What terms and conditions apply?

“Yes, what have you actually agreed to? What happens if all sorts of unforeseen events arise. Things you didn't imagine could happen. That's where the challenge is. What happens if or when this happens," says Moholt.

All possible events should be included in all types of contracts. So that there is no doubt in the future. And the minds of people included. 

“And it should be done with pen and paper?”

"Anything written down is good! I always want to see that. Written text messages, emails, notes, that's important. Otherwise, it's one word against the other," Moholt says, adding that you can't always be sure that the other party was actually the person they claimed to be.

"And 'you' never know what 'I' might add to the agreement if you signed it first and I received the paper afterwards," says Moholt.

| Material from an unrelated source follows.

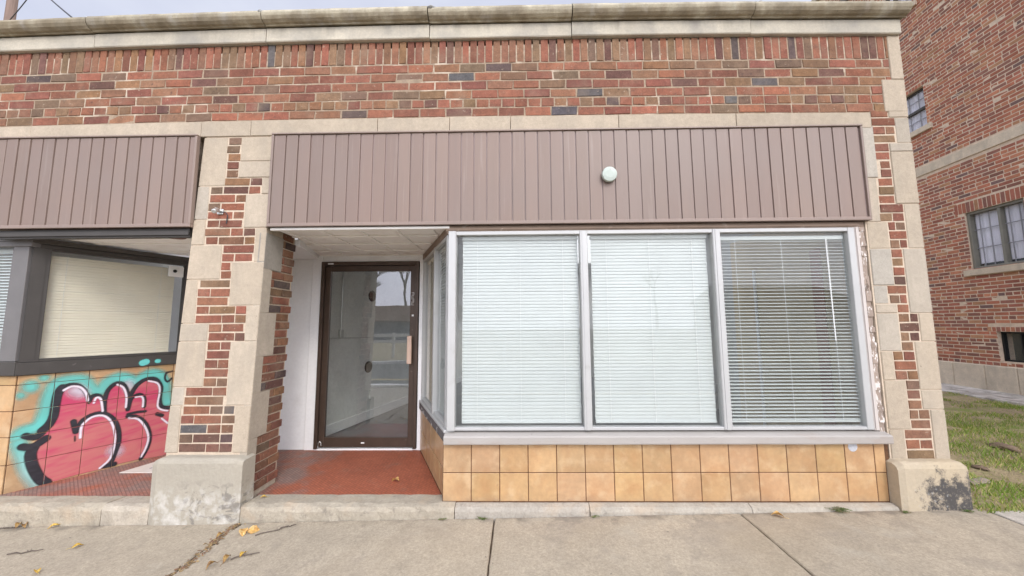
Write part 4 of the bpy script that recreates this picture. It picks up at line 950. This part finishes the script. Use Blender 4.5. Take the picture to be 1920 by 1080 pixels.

“So how can people insure themselves the best way possible?”

"In Norway you can protect yourself with an e-ID that uses secure Bank-ID," says Moholt.

Like: Using trustworthy digital, verified signatures where both parties have access to see any changes to the contract as time goes on.

“It doesn't get more secure than that?”

“That's right. That has to be the very best way," says Moholt.

# Everything that could go wrong with verbal contracts

Misunderstandings: Memory is harder than we think. Over time, you and the person you enter into an oral contract with may remember the terms differently. Without written documentation, it can be challenging to prove who was right, what was correct, and it could lead to disputes and misunderstandings.

Lack of evidence: In the event of any dispute, verbal agreements are much harder than written ones to prove in court.

Incomplete terms overlooked: Important details may be overlooked or assumed, leading to conflicts later on.

Changes in circumstances: Over time, the circumstances of the parties involved in a verbal agreement can change. Without a written record, adding terms or adapting to changes can be complicated and create conflict.

Trust and ruined relationships: Even in cases where parties have a strong relationship either in personal affairs or in business, disputes over verbal agreements can lead to mistrust and damage relationships. Sometimes irreversibly.

Missed details: Complex agreements with numerous terms and conditions are difficult to thoroughly detail and confirm in a verbal format. Misunderstandings around these complexities can lead to significant problems.